Have fun while working
10. Diggbot
Rather than using an RSS feed to curate your daily reads, let a bot do the work. Diggbot uses all the curating power of Digg—which aggregates 10 million RSS feeds and collects 40 million link-containing tweets a day—to deliver trending content and articles on topics you want to read. Among other options, you can get a twice-daily collection of links, or you can search for content to read by topic or publisher.
11. Humblebot
Sometimes it’s hard to be nice at work. Maybe you didn’t get enough sleep, you have a big deadline looming, or you just don’t like your job very much. Humblebot will help you to rebalance and to be kind to your co-workers by sending you a suggestion every morning to do something day that promotes humility. A couple of examples include, “Send someone a thank you note today,” and, “Use the response ‘I’d be honored’ when someone asks you to help them or do something with them today.” Multiple studies have found a link between gratitude and well-being, and we think this bot is onto something.
12. Polly
Real-time information requests are more likely to get responses and, according to Polly, offering a survey in Slack boosts participation rates by more than 30 percent versus email or web.

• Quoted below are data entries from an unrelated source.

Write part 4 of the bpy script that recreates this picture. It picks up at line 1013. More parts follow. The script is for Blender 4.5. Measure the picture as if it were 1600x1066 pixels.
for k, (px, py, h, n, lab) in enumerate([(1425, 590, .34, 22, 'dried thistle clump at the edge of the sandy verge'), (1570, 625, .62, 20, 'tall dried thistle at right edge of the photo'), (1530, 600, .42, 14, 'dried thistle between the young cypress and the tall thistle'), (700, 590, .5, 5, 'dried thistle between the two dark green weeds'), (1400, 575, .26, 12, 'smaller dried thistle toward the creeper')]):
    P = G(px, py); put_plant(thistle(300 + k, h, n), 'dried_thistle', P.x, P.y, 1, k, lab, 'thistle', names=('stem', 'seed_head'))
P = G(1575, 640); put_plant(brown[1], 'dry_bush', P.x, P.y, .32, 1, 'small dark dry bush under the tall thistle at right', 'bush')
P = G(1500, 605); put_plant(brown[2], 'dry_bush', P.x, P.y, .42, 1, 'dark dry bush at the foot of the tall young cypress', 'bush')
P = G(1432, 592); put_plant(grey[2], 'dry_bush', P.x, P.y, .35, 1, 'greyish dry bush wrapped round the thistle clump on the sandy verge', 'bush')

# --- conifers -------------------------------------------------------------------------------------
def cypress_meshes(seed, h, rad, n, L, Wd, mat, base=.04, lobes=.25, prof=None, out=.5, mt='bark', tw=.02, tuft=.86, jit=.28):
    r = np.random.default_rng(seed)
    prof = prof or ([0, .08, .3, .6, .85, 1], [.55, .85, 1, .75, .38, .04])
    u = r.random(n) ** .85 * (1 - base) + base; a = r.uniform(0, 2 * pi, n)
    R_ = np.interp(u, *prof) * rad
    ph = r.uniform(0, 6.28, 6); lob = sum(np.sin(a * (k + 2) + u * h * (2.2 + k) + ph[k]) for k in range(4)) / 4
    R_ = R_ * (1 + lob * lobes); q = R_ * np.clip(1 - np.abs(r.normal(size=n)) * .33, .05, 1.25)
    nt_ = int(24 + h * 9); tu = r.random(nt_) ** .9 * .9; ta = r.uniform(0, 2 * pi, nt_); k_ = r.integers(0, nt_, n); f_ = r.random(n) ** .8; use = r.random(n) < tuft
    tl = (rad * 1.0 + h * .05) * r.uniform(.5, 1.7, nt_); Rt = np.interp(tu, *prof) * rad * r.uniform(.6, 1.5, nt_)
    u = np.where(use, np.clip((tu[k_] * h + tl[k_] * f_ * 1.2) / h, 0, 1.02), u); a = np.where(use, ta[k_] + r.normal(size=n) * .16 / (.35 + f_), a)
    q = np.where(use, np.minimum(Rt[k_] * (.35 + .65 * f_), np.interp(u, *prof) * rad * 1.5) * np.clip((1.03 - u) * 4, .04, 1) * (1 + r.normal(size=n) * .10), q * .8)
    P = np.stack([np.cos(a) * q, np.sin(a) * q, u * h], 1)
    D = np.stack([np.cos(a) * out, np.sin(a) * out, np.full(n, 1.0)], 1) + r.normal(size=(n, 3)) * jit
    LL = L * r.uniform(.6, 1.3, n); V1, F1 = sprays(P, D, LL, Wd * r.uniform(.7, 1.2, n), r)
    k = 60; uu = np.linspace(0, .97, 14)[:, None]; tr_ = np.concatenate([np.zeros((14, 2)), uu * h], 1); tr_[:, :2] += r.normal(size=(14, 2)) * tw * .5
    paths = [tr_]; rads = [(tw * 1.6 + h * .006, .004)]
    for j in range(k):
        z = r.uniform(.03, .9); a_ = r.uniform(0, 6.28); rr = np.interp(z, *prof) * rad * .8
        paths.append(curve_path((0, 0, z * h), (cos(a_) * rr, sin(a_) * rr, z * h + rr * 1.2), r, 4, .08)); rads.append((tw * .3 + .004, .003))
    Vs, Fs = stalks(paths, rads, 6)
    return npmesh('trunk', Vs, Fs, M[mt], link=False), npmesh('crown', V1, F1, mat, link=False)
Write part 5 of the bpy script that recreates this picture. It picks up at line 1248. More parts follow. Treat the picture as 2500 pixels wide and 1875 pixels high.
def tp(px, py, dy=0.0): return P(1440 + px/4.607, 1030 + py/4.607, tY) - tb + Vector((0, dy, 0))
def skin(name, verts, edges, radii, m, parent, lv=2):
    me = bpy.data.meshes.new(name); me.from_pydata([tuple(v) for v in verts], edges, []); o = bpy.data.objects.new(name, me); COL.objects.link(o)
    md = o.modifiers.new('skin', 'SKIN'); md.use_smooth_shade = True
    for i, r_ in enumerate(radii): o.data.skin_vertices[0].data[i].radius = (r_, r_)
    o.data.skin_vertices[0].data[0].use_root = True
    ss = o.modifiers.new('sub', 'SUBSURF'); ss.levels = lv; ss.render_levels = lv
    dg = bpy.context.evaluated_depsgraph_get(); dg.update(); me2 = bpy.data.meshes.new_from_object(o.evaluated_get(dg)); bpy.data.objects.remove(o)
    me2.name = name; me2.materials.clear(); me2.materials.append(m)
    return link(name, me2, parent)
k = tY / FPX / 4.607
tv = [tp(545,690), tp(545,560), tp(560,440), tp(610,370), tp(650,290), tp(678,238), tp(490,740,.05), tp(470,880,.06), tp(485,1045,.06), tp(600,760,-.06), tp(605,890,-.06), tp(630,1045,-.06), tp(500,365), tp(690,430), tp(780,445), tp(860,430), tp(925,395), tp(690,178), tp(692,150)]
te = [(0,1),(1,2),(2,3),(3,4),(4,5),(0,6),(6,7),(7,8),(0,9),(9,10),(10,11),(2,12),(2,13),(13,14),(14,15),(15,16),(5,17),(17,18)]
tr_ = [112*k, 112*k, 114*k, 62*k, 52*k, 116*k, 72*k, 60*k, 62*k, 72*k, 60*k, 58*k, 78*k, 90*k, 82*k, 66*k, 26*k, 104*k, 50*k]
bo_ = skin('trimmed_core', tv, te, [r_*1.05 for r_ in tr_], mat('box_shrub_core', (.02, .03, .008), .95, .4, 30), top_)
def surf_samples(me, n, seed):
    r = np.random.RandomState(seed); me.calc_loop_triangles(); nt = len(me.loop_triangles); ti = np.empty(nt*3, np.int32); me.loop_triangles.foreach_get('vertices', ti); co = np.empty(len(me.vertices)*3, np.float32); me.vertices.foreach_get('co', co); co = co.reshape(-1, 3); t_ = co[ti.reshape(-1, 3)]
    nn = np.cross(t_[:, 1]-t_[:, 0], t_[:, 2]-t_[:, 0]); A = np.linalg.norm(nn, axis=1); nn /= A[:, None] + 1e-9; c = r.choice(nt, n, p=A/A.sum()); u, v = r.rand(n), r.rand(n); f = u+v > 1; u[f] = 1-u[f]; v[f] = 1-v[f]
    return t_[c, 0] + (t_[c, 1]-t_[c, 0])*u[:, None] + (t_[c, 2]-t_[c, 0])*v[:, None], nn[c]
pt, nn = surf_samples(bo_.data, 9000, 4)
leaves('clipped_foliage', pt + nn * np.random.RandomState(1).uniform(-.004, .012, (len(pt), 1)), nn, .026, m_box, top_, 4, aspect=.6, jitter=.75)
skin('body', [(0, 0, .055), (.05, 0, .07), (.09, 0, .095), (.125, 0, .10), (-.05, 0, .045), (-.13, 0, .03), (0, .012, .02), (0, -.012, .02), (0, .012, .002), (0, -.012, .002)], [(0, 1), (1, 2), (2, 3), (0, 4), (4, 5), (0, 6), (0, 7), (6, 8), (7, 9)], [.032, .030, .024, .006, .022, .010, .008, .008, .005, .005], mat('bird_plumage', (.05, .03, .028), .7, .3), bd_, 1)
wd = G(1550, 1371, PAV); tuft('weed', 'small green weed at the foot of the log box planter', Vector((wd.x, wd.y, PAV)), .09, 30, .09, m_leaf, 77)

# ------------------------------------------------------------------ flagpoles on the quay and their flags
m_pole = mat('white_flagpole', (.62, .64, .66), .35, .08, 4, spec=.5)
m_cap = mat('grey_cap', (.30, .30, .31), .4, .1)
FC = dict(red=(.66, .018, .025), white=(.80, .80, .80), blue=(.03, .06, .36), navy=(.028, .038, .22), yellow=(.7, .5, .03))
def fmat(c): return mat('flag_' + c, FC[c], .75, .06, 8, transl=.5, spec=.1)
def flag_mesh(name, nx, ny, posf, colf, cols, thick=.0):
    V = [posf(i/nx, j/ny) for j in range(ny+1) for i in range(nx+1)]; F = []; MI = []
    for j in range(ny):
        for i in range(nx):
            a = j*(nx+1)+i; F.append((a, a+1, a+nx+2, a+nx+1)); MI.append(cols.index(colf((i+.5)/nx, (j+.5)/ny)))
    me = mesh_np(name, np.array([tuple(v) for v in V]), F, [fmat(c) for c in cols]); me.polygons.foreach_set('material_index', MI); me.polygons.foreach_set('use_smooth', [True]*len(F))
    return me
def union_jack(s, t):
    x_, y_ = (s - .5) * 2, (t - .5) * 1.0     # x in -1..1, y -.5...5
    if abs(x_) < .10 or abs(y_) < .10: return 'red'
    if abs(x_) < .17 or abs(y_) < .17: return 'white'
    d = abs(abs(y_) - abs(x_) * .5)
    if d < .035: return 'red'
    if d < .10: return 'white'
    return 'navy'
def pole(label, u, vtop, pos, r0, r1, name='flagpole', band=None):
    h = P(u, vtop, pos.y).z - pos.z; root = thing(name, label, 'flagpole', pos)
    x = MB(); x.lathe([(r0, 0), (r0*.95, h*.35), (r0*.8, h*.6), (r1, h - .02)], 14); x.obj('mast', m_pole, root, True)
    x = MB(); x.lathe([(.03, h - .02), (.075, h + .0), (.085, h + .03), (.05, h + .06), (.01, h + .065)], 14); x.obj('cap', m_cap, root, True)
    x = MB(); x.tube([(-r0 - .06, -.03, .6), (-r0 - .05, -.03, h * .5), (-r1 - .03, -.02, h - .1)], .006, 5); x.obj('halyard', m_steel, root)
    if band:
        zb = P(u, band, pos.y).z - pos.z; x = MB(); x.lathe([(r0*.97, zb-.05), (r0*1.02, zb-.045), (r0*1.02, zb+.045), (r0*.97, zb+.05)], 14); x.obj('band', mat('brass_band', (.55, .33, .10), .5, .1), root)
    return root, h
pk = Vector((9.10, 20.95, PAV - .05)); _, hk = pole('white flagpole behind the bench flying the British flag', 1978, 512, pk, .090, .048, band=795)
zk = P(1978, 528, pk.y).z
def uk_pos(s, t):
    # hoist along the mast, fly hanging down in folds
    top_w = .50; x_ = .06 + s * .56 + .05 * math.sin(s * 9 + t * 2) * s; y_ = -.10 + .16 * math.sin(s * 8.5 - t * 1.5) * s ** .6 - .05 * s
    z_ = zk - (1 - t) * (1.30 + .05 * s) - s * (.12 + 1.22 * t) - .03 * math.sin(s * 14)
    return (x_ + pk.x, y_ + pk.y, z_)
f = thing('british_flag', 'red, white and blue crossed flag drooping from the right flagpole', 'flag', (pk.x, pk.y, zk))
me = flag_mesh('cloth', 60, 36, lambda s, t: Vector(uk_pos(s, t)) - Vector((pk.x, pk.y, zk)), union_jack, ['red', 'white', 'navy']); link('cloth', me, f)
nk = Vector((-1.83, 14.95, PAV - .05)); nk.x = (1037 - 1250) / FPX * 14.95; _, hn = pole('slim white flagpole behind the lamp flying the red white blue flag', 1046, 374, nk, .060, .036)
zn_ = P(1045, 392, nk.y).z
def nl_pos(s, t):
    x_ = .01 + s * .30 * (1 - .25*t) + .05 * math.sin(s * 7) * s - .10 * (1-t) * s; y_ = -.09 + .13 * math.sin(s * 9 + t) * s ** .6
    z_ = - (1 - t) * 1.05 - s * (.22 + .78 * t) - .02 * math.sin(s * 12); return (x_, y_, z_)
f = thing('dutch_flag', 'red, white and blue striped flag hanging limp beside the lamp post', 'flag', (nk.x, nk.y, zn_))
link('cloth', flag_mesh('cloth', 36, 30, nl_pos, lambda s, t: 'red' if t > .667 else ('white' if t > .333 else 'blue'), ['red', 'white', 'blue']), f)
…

With this bot, you can quickly create single- or multiple-question polls and even schedule recurring polls. Polly has all kinds of productivity uses like reaching consensus on a decision or getting feedback on a project, you could also use the bot to find out what kind of music people want to hear on Friday afternoon or where to host the holiday party. The bot tracks trends, segments poll data and offers built-in survey templates on different topics.